While it was one-in-and-one-out for some members of that team, in addition to McLoughlin and McBride that side included players who had very distinguished international careers. In that team in addition to the nine newcomers were Tom Kiernan, Kevin Flynn, Niall Brophy, Syd Millar, Bill Mulcahy and Noel Murphy.

Five of the side captained Ireland, Kiernan, McLoughlin, Mulcahy, McBride and Murphy. Both Kiernan and McBride subsequently became Lions captains.

No fewer than nine of the team went on to become Lions; Kiernan, Brophy, Hunter, Millar, McLoughlin, Mulcahy, McBride, Hipwell and Murphy. All nine of them were present last Wednesday night in the Burlington Hotel at a dinner to honour the Irish players who had represented the Lions. It was a marvellous occasion with over 50 Irish players present who played for the Lions.

Remarkably the gathering spanned 59 years from the oldest Harry McKibbin, a member of the 1938 team, to three of the four Irishmen on the Lions tour to South Africa last summer, Paul Wallace, Jeremy Davidson and Eric Miller. Keith Wood was unable to be present.
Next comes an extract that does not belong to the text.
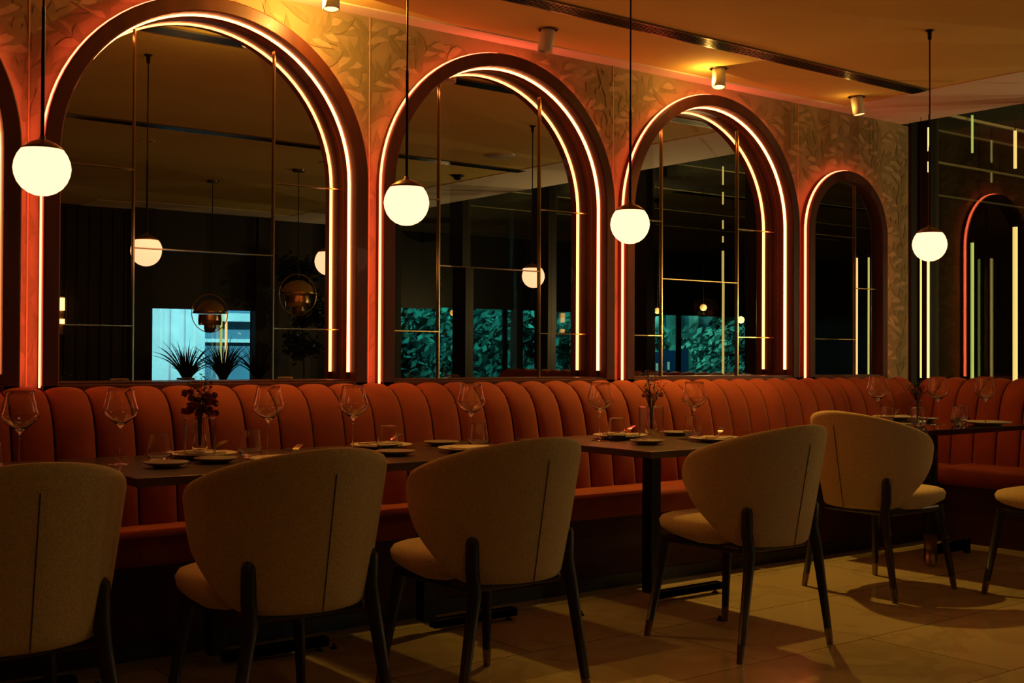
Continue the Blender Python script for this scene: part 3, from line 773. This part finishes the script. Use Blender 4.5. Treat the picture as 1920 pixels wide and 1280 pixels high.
# table with the flower vase
wine((1.412, 4.06, z), 'tall wine glass standing alone at the left corner of the vase table', 'wine glass', GW)
wine((1.975, 4.09, z), 'tall wine glass right of the flower vase, behind the second chair', 'wine glass', GW)
tumb((1.545, 4.05, z), 'water glass just left of the flower vase', 'water glass', GT)
tumb((1.88, 4.04, z), 'water glass right of the flower vase, beside the second chair', 'water glass', GT)
setting(TZ, 1.745, 4.155, 1.50, 3.87, .3, 'behind the left flower vase')
setting(TZ, 1.90, 3.80, 1.70, 3.93, .5, 'between the flower vase and the second chair')
vase((1.70, 4.07, z), 'clear glass vase holding a dark red bouquet on the left table', 'vase', 'clear bud vases')
fl = once(mk_flowers(4, 40, 5, 1.15)); fl((1.70, 4.07, z+.150), 'bouquet of dark red blossoms in the left vase', 'flowers', 'flowers in vases')
# table without a vase
wine((2.318, 4.06, z), 'tall wine glass before the right frame edge of the first mirror', 'wine glass', GW)
wine((2.87, 4.05, z), 'tall wine glass under the middle of the second mirror', 'wine glass', GW)
tumb((2.45, 4.02, z), 'water glass between the second chair and the dinner plate', 'water glass', GT)
tumb((2.835, 3.95, z), 'water glass in front of the wine glass under the second mirror', 'water glass', GT)
setting(TZ, 2.50, 4.15, 2.375, 3.84, .2, 'on the left side of the vaseless table')
setting(TZ, 2.70, 3.82, 2.79, 4.15, .3, 'on the right side of the vaseless table', fk=False)
# free standing table
wine((3.525, 3.985, z), 'tall wine glass left of the slim vase', 'wine glass', GW)
wine((4.03, 3.90, z), 'tall wine glass right of the slim vase', 'wine glass', GW)
tumb((3.60, 3.96, z), 'water glass between the left wine glass and the slim vase', 'water glass', GT)
tumb((3.98, 3.86, z), 'water glass right of the slim vase, in front of a wine glass', 'water glass', GT)
setting(TZ, 3.70, 4.045, 3.56, 3.72, .1, 'at the back left of the slim vase')
setting(TZ, 3.93, 3.66, 4.07, 4.06, .35, 'at the front right of the slim vase')
vase((3.755, 3.90, z), 'clear glass vase with sparse pink flowers on the free standing table', 'vase', 'clear bud vases')
fl2 = once(mk_flowers(9, 1, 3, 1.15)); fl2((3.755, 3.90, z+.150), 'loose sprigs with pink blossoms in the right vase', 'flowers', 'flowers in vases')
# corner table
z = .7375
wine((5.45, 3.92, z), 'wine glass at the left of the corner table, before the wallpaper pier', 'wine glass', GW)
wine((5.70, 3.72, z), 'wine glass in the middle of the corner table, beside the dark flowers', 'wine glass', GW)
wine((5.96, 3.60, z), 'wine glass at the right side of the corner table', 'wine glass', GW)
tumb((5.62, 3.98, z), 'water glass at the back left of the corner table', 'water glass', GT, scale=.85)
tumb((5.50, 3.70, z), 'water glass at the front left of the corner table', 'water glass', GT)
tumb((5.80, 3.66, z), 'water glass right of the dark flowers on the corner table', 'water glass', GT)
tumb((6.02, 3.78, z), 'water glass at the back right of the corner table', 'water glass', GT)
setting(.737, 5.40, 4.17, 5.34, 3.72, .4, 'at the back left of the corner table')
setting(.737, 6.00, 4.20, 5.95, 3.97, .2, 'at the back right of the corner table')
plate_b((5.93, 3.61, z), 'round stoneware dinner plate at the front right of the corner table', 'plate', GPl).location.y -= .04
vase((5.66, 3.82, z), 'clear glass vase with dark stems on the corner table', 'vase', 'clear bud vases').scale = (.6, .6, .85)
fl3 = once(mk_flowers(13, 1, 0, .8)); fl3((5.66, 3.82, z+.127), 'dark leafy sprigs in the corner table vase', 'flowers', 'flowers in vases')

# ------------------------------------------------------------------ light tubes by the window and in the annex
def led_tube(x, y, z0, z1, m, rad, label, up=()):
    t = empty('light_tube', (x, y, 0), label=label, category='light tube', group='vertical light tubes')
    bm = NB(); tube(bm, [(0, 0, z0), (0, 0, z1)], rad, 10); obj('tube', bm, m, t)
    for a, b in up:
        bm = NB(); tube(bm, [(0, 0, a), (0, 0, b)], rad*.7, 8); obj('tube_reflection', bm, m, t)  # glowing segments stand for the tube's broken reflection in the glossy ceiling
        bm = NB(); tube(bm, [(0, 0, b), (0, 0, 3.0 if x > 7 else ZC)], rad*.3, 6); obj('hanger', bm, BLACK, t)
    if .94 < z0 and not up:
        bm = NB(); tube(bm, [(0, 0, z1+.02), (0, 0, ZC)], rad*.3, 6); obj('hanger', bm, BLACK, t)
    bm = NB(); tube(bm, [(0, 0, z1), (0, 0, z1+.02)], rad*1.1, 10); tube(bm, [(0, 0, 0 if z0 < .94 else z0-.004), (0, 0, z0)], rad*.9, 8); obj('holder', bm, BLACK, t)
led_tube(6.81, 4.515, .965, 1.774, TUBEY, .008, 'yellow vertical light tube in the window corner behind the small globe pendant', up=((2.294, 2.362), (2.43, 2.583)))
led_tube(6.84, 4.59, .965, 1.774, TUBEG, .006, 'green vertical light tube in the window corner behind the yellow one')
led_tube(8.10, 5.00, .2, 1.95, TUBEG, .012, 'green vertical light tube beyond the window glass', up=((2.62, 2.90),))
led_tube(8.62, 4.96, .2, 2.10, TUBEY, .018, 'yellow vertical light tube beyond the glass at the right edge', up=((2.55, 2.84),))
led_tube(7.27, 3.08, .9, 1.96, TUBEY, .010, 'yellow vertical light tube reflected in the third mirror', up=((2.03, 2.08), (2.14, 2.21), (2.34, 2.44), (2.50, 2.65)))
led_tube(5.63, BACK+.07, .5, 1.58, TUBEY, .014, 'yellow vertical light tube reflected before the blue building')
led_tube(5.57, BACK+.07, .5, 1.58, TUBEG, .014, 'green vertical light tube reflected before the blue building')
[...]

Six Irishmen, who captained the Lions were also present, Karl Mullen (1950), Robin Thompson (1955), Ronnie Dawson (1959), Tom Kiernan (1968), Willie John McBride (1974) and Ciaran Fitzgerald (1983). McLoughlin, in a superb speech, emphasised just how much it meant to be present to recall great times and great matches and underlined in his own inimitable manner that money could not buy what it meant to have been a player in those days. He was right again as so often in the past.